The second affidavit of counsel's office manager and self-described records custodian, attaching a later dated repair estimate alleged to have been prepared by The Combined Group, is even more deficient. First, the repair estimate was excludable as hearsay, "a statement other than one made by the declarant ... offered in evidence to prove the truth of the matter asserted," § 90.801(1), Fla. Stat. (2016), because not introduced by The Combined Group's record custodian. § 90.802(6), Fla. Stat. (2016) (defining a business record as "[a] record ... of acts ... made at or near the time ... by a person with knowledge, if kept in the course of a regularly conducted business and if it was the regular practice of that business activity to make such memorandum, report [or] record.") Additionally, the unsigned repair estimate was excludable for lack of authentication. Nichols v. Preiser , 849 So.2d 478, 481 (Fla. 2d DCA 2003) ("Simply attaching documents that are not sworn or certified to a motion for summary judgment does not satisfy the procedural requirements of Florida Rule of Civil Procedure 1.510(e)."); Daeda v. Blue Cross & Blue Shield of Fla. , 698 So.2d 617, 618 (Fla. 2d DCA 1997) ("Under our rules of civil procedure ... only competent evidence may be considered by the court in ruling upon a motion for summary judgment"); see also Freiday v. OneWest Bank , 162 So.3d 86 (Fla. 4th DCA 2014) (excluding default letter attached to motion for summary judgment but not otherwise authenticated). The second repair estimate allegedly came from the same company which prepared the first estimate which was submitted to the insurance company. A side-by-side comparison of the two estimates reveal only three differences: the contract dates, the amount for repairs, and the absence of Alvarez–Mejia's signature on the later estimate. The details of the work to be performed are identical, and Alvarez–Mejia never provided an explanation as to the reason for the change in the cost to perform the same repairs.

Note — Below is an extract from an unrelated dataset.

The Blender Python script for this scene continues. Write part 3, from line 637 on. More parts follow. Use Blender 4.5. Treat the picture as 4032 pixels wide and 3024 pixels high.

Accordingly, accepting the repair estimate of $98,717 as the only accurate cost of repair and the property value estimated to be $90,000, it is neither "economically reasonable" nor "practicable" to expend $98,717 to obtain a $90,000 benefit in this case. See Vongohren at *5 (finding no genuine issue of material fact to exist where necessary repairs would cost $67,500 and add only $35,000 in value, especially where the borrowers are in default under their loan agreement).
As to the second ground, we only need to acknowledge that the insurance proceeds, when granted by the insurer, become part of the security for the loan. Accordingly, an expenditure for restoration or repair of a property which ends with a property value less than the amount expended constitutes, a fortiori, a "lessening" of the lender's security. Parenthetically, it should be noted that a careful consideration of the language of the second ground in section 5 of the mortgage reveals it is not the post-repair adequacy of the security that is determinative of whether the lender's security will be "lessened" by a repair or restoration, but rather the post-repair value of the security itself. In re Hill 2011 WL 6936357, at *12 (Bkrtcy.S.D.Tex. 2011) (noting the abiding interest of the lender during the course of loan is not the outstanding balance on the loan at any point in time, but rather "ensuring that the value of its collateral ... is maintained, if not enhanced").
Finally, in a fashion very similar to the Vongohrens in their case, Alvarez–Mejia, in the case before us, defaulted on her mortgage loan long before the fire loss occurred to property, and there is no evidence in the record that she has brought the loan current. Although not raised by the parties or considered below, I would find this alone is sufficient, as a matter of law, to make repair economically unfeasible in this case. See Vongohren at *4.
For all of these reasons, I would affirm the decision of the trial court.